Any suggestions, ideas, or criticism is welcome. The main character, Helene an 11/12 year old girl is going to be like my alter ego, but she is going to be modeled after Helen of Troy and the plot is going to be outlined like a tale of greek mythology, but its in modern times. She is going to gain status when she gets older and will then get taken hostage by a resenful man that she doesn’t love.

It is my birthday, mother will probably bring me a cake if she gets her paycheck on time. I hope that it is a white cake, elegant and fancy like the one at Anika’s wedding. I had daydreamed the whole time during sissy’s vows. I could not help but think about the day that I would be standing in her position, with a dress that made me look much more beautiful than I really am in a church much more spectacular than the humble one she was in. But would any man want to marry me? I looked very different than the girls at school that the boys lusted after, I was not tan or tall, I was petite and pale.

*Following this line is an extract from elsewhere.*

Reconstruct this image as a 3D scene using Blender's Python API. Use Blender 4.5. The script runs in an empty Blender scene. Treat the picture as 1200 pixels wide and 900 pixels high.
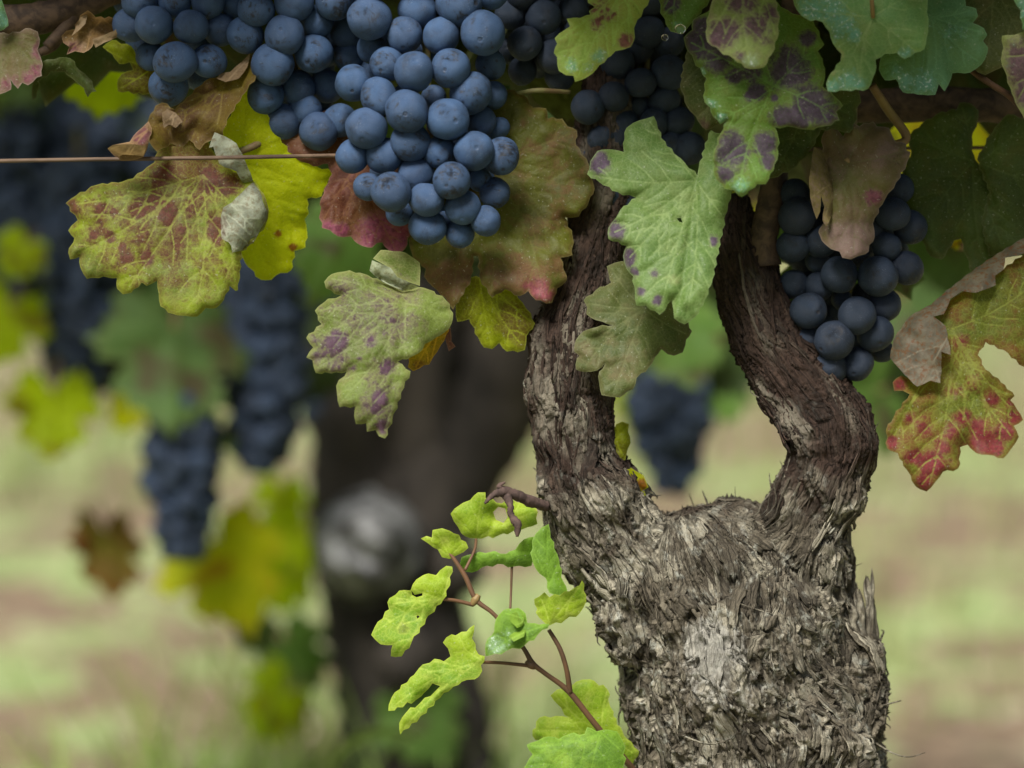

I wondered what I could do to avoid math lessons tomorrow. If I could automatically know the answer, I could sit there all day and think about my plans for the future; when I would grow up and become stunningly beautiful like a supermodel and travel the world with my husband. I liked to think that someday I would become the master of everything; the girl who always had the answer, was the prettiest girl in the room, and the one with the most successful and original ideas. But I am just a child, and have such a long way to go before I become a grownup that I can’t even imagine. I wished that I had been born in a different year, so that I could have been older by now and gone through the horror of sixth grade.
I sat at the old dining room table, with its scratches and stains from all of the artwork, temper tantrums, and messy eaters it had put up with all these years. I have to do my homework, or at least put something on the paper, I don’t want to be humiliated by the teacher or I will fall into a depression and not want to continue with my daydreaming.
Sorry for the lack of paragraphs, it wouldn’t let me indent.
She can’t communicate with the man she loves and lives in exile and sees her search party on the news and everything.